Deloitte CFO Insights: Fostering Friction to Accelerate Performance

Friction can lead to better outcomes. And the right type of friction can transform individual contributions into something far larger than the sum of the parts.

That’s because a group of people with conflicting perspectives has the power to envision a set of possibilities differently than any of the individuals alone, potentially leading to creation of new knowledge that could not have arisen elsewhere.

Workgroups that go along to get along won’t get far in an environment that demands new approaches and rapid learning

Moreover, the right type of friction—defined as group members’ willingness and ability to challenge each other’s ideas and assumptions—can drive groups to re-examine assumptions, test constraints, and push boundaries. It can also force individual members to stretch their own thinking about the problem and how to approach it, in ways they would not likely get to on their own.

Creating that new knowledge, however, requires workgroup members to make full use of the group’s diversity and the external resources to which it is connected. In this issue of CFO Insights, we will discuss the practice of cultivating friction and the deliberate steps CFOs and other leaders should consider to foster it.

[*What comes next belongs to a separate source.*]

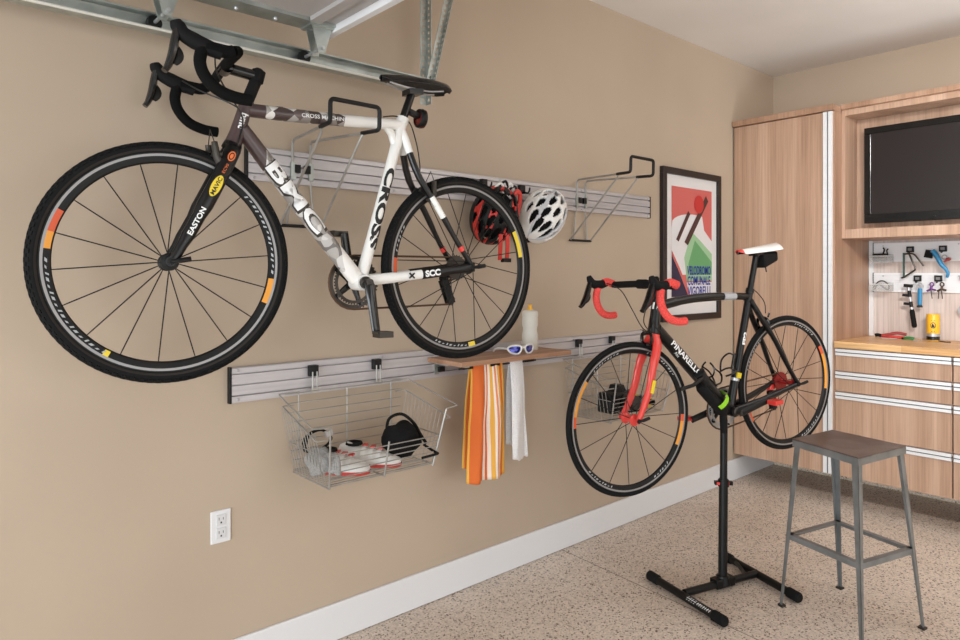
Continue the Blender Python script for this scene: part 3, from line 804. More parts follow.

The cultivate friction practice: What it is

Cultivating productive friction is about benefiting from the potential for learning that comes from diversity. In a diverse workgroup, members are influenced by a range of past experiences, apply different implicit rules, and notice different pieces of information. That cognitive diversity can create tensions within a workgroup, which can have unexpected and positive results.

Yet our desire for harmony can be so strong that productive friction simply will not happen without taking deliberate actions.

Those actions happen both within the workgroup, and outside. Practically, this means that members are open to being tested and questioned by others and willing and able to see how one idea fits with another and builds on other’s ideas. It also means that the group itself is open to challenges from the outside.

Other characteristics of a workgroup that cultivates friction include:

  • Energy over harmony. Workgroups that go along to get along won’t get far in an environment that demands new approaches and rapid learning.
  • Challenge and discussion over approval. In fact, if the workgroup’s output is similar to one of the inputs, there may be too little friction.
  • Transparent thinking. Sketching a potential solution or even a list of assumptions on a whiteboard can be an invitation for challenges. Up the ante by putting the board in a public place and inviting outsiders to comment.
  • Thinking made tangible. Just writing something on a board can reveal assumptions and relationships that aren’t apparent in a discussion. As an idea becomes progressively more tangible, fresh aspects of the problem and potential solutions can be exposed, stirring up additional friction.

Putting the practice into play

Just setting up the conditions for friction is a start, but the type of productive friction that can help a workgroup learn faster isn’t likely to occur on its own. Being open to friction and maintaining a high level of friction generally takes a deliberate and conscious effort. Here’s how:

Embrace complexity. Performance improvement isn’t straightforward, in part because we don’t always know how to assess performance.

Proxies such as focus, speed, and efficiency tend to favor stripping out complexity. But in a world of interconnected systems, the inputs, outputs, and conditions of each are constantly changing.